--- begin COLLECTED DATA ---
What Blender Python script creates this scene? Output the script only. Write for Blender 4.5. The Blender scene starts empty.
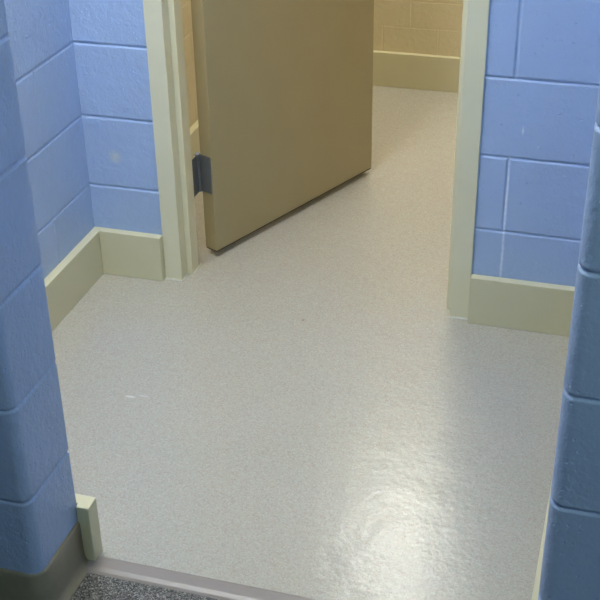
import bpy, bmesh, math, random
from mathutils import Vector, Matrix, noise
random.seed(4)
C = bpy.context.scene.collection
PI = math.pi

# ------------------------------------------------------------------ helpers
def link(name, me, mat, parent=None):
    o = bpy.data.objects.new(name, me)
    C.objects.link(o)
    if mat is not None and len(me.materials) == 0:
        me.materials.append(mat)
    if parent is not None:
        o.parent = parent
    return o

def tag(o, label=None, cat=None, kind=None, group=None):
    if label: o['label'] = label
    if cat: o['category'] = cat
    if kind: o['kind'] = kind
    if group: o['group'] = group
    return o

def from_bm(name, bm, mat, parent=None, smooth=False):
    bmesh.ops.recalc_face_normals(bm, faces=bm.faces)
    me = bpy.data.meshes.new(name)
    bm.to_mesh(me); bm.free()
    if smooth:
        for p in me.polygons: p.use_smooth = True
    return link(name, me, mat, parent)

def add_box(bm, x0, x1, y0, y1, z0, z1, bevel=0.0, seg=2):
    r = bmesh.ops.create_cube(bm, size=1.0)
    vs = r['verts']
    for v in vs:
        v.co = Vector(((x0+x1)/2 + v.co.x*(x1-x0), (y0+y1)/2 + v.co.y*(y1-y0), (z0+z1)/2 + v.co.z*(z1-z0)))
    if bevel > 0:
        es = list({e for v in vs for e in v.link_edges})
        bmesh.ops.bevel(bm, geom=es, offset=bevel, segments=seg, affect='EDGES', profile=0.5)

def add_prism(bm, poly, z0, z1, bevel=0.0):
    lo = [bm.verts.new((x, y, z0)) for x, y in poly]
    hi = [bm.verts.new((x, y, z1)) for x, y in poly]
    n = len(poly); fs = []
    fs.append(bm.faces.new(lo[::-1])); fs.append(bm.faces.new(hi))
    vert = []
    for i in range(n):
        fs.append(bm.faces.new((lo[i], lo[(i+1) % n], hi[(i+1) % n], hi[i])))
    es = [e for e in {e for f in fs for e in f.edges}]
    if bevel > 0:
        bmesh.ops.recalc_face_normals(bm, faces=fs)
        bmesh.ops.bevel(bm, geom=es, offset=bevel, segments=2, affect='EDGES', profile=0.5)

def add_cyl(bm, c, r, h, axis='Z', seg=24):
    m = Matrix.Translation(c)
    if axis == 'Y': m = m @ Matrix.Rotation(PI/2, 4, 'X')
    if axis == 'X': m = m @ Matrix.Rotation(PI/2, 4, 'Y')
    bmesh.ops.create_cone(bm, cap_ends=True, segments=seg, radius1=r, radius2=r, depth=h, matrix=m)

# ------------------------------------------------------------------ materials
def new_mat(name):
    m = bpy.data.materials.new(name); m.use_nodes = True
    nt = m.node_tree; b = nt.nodes['Principled BSDF']
    return m, nt, b

def N(nt, t, **kw):
    n = nt.nodes.new(t)
    for k, v in kw.items(): setattr(n, k, v)
    return n

def noise_tex(nt, vec, scale, detail=3.0, rough=0.6):
    n = N(nt, 'ShaderNodeTexNoise'); n.inputs['Scale'].default_value = scale
    n.inputs['Detail'].default_value = detail; n.inputs['Roughness'].default_value = rough
    nt.links.new(vec, n.inputs['Vector'])
    return n.outputs['Fac']

def ramp(nt, fac, stops, interp='LINEAR'):
    r = N(nt, 'ShaderNodeValToRGB'); r.color_ramp.interpolation = interp
    el = r.color_ramp.elements
    while len(el) < len(stops): el.new(0.5)
    for e, (p, c) in zip(el, stops):
        e.position = p
        e.color = (c, c, c, 1) if not isinstance(c, tuple) else (*c, 1)
    nt.links.new(fac, r.inputs['Fac'])
    return r.outputs['Color']

def mix(nt, fac, a, b, blend='MIX'):
    n = N(nt, 'ShaderNodeMix', data_type='RGBA', blend_type=blend)
    for sock, v in ((n.inputs[0], fac), (n.inputs[6], a), (n.inputs[7], b)):
        if hasattr(v, 'is_linked') or hasattr(v, 'links'): nt.links.new(v, sock)
        elif isinstance(v, tuple): sock.default_value = (*v, 1)
        else: sock.default_value = v
    return n.outputs[2]

def math_n(nt, op, a, b=None, clamp=False):
    n = N(nt, 'ShaderNodeMath', operation=op); n.use_clamp = clamp
    for i, v in enumerate((a, b)):
        if v is None: continue
        if isinstance(v, (int, float)): n.inputs[i].default_value = v
        else: nt.links.new(v, n.inputs[i])
    return n.outputs[0]

def bump(nt, h, strength, dist, prev=None):
    n = N(nt, 'ShaderNodeBump'); n.inputs['Strength'].default_value = strength
    n.inputs['Distance'].default_value = dist
    nt.links.new(h, n.inputs['Height'])
    if prev is not None: nt.links.new(prev, n.inputs['Normal'])
    return n.outputs['Normal']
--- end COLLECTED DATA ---
Transcribe all of the material exactly, leaving out whatever pictures it contains.

What Blender Python script creates this scene? Output the script only. Write for Blender 4.5. The Blender scene starts empty.
import bpy, bmesh, math, random
from mathutils import Vector, Matrix, noise
random.seed(4)
C = bpy.context.scene.collection
PI = math.pi

# ------------------------------------------------------------------ helpers
def link(name, me, mat, parent=None):
    o = bpy.data.objects.new(name, me)
    C.objects.link(o)
    if mat is not None and len(me.materials) == 0:
        me.materials.append(mat)
    if parent is not None:
        o.parent = parent
    return o

def tag(o, label=None, cat=None, kind=None, group=None):
    if label: o['label'] = label
    if cat: o['category'] = cat
    if kind: o['kind'] = kind
    if group: o['group'] = group
    return o

def from_bm(name, bm, mat, parent=None, smooth=False):
    bmesh.ops.recalc_face_normals(bm, faces=bm.faces)
    me = bpy.data.meshes.new(name)
    bm.to_mesh(me); bm.free()
    if smooth:
        for p in me.polygons: p.use_smooth = True
    return link(name, me, mat, parent)

def add_box(bm, x0, x1, y0, y1, z0, z1, bevel=0.0, seg=2):
    r = bmesh.ops.create_cube(bm, size=1.0)
    vs = r['verts']
    for v in vs:
        v.co = Vector(((x0+x1)/2 + v.co.x*(x1-x0), (y0+y1)/2 + v.co.y*(y1-y0), (z0+z1)/2 + v.co.z*(z1-z0)))
    if bevel > 0:
        es = list({e for v in vs for e in v.link_edges})
        bmesh.ops.bevel(bm, geom=es, offset=bevel, segments=seg, affect='EDGES', profile=0.5)

def add_prism(bm, poly, z0, z1, bevel=0.0):
    lo = [bm.verts.new((x, y, z0)) for x, y in poly]
    hi = [bm.verts.new((x, y, z1)) for x, y in poly]
    n = len(poly); fs = []
    fs.append(bm.faces.new(lo[::-1])); fs.append(bm.faces.new(hi))
    vert = []
    for i in range(n):
        fs.append(bm.faces.new((lo[i], lo[(i+1) % n], hi[(i+1) % n], hi[i])))
    es = [e for e in {e for f in fs for e in f.edges}]
    if bevel > 0:
        bmesh.ops.recalc_face_normals(bm, faces=fs)
        bmesh.ops.bevel(bm, geom=es, offset=bevel, segments=2, affect='EDGES', profile=0.5)

def add_cyl(bm, c, r, h, axis='Z', seg=24):
    m = Matrix.Translation(c)
    if axis == 'Y': m = m @ Matrix.Rotation(PI/2, 4, 'X')
    if axis == 'X': m = m @ Matrix.Rotation(PI/2, 4, 'Y')
    bmesh.ops.create_cone(bm, cap_ends=True, segments=seg, radius1=r, radius2=r, depth=h, matrix=m)

# ------------------------------------------------------------------ materials
def new_mat(name):
    m = bpy.data.materials.new(name); m.use_nodes = True
    nt = m.node_tree; b = nt.nodes['Principled BSDF']
    return m, nt, b

def N(nt, t, **kw):
    n = nt.nodes.new(t)
    for k, v in kw.items(): setattr(n, k, v)
    return n

def noise_tex(nt, vec, scale, detail=3.0, rough=0.6):
    n = N(nt, 'ShaderNodeTexNoise'); n.inputs['Scale'].default_value = scale
    n.inputs['Detail'].default_value = detail; n.inputs['Roughness'].default_value = rough
    nt.links.new(vec, n.inputs['Vector'])
    return n.outputs['Fac']

def ramp(nt, fac, stops, interp='LINEAR'):
    r = N(nt, 'ShaderNodeValToRGB'); r.color_ramp.interpolation = interp
    el = r.color_ramp.elements
    while len(el) < len(stops): el.new(0.5)
    for e, (p, c) in zip(el, stops):
        e.position = p
        e.color = (c, c, c, 1) if not isinstance(c, tuple) else (*c, 1)
    nt.links.new(fac, r.inputs['Fac'])
    return r.outputs['Color']

def mix(nt, fac, a, b, blend='MIX'):
    n = N(nt, 'ShaderNodeMix', data_type='RGBA', blend_type=blend)
    for sock, v in ((n.inputs[0], fac), (n.inputs[6], a), (n.inputs[7], b)):
        if hasattr(v, 'is_linked') or hasattr(v, 'links'): nt.links.new(v, sock)
        elif isinstance(v, tuple): sock.default_value = (*v, 1)
        else: sock.default_value = v
    return n.outputs[2]

def math_n(nt, op, a, b=None, clamp=False):
    n = N(nt, 'ShaderNodeMath', operation=op); n.use_clamp = clamp
    for i, v in enumerate((a, b)):
        if v is None: continue
        if isinstance(v, (int, float)): n.inputs[i].default_value = v
        else: nt.links.new(v, n.inputs[i])
    return n.outputs[0]

def bump(nt, h, strength, dist, prev=None):
    n = N(nt, 'ShaderNodeBump'); n.inputs['Strength'].default_value = strength
    n.inputs['Distance'].default_value = dist
    nt.links.new(h, n.inputs['Height'])
    if prev is not None: nt.links.new(prev, n.inputs['Normal'])
    return n.outputs['Normal']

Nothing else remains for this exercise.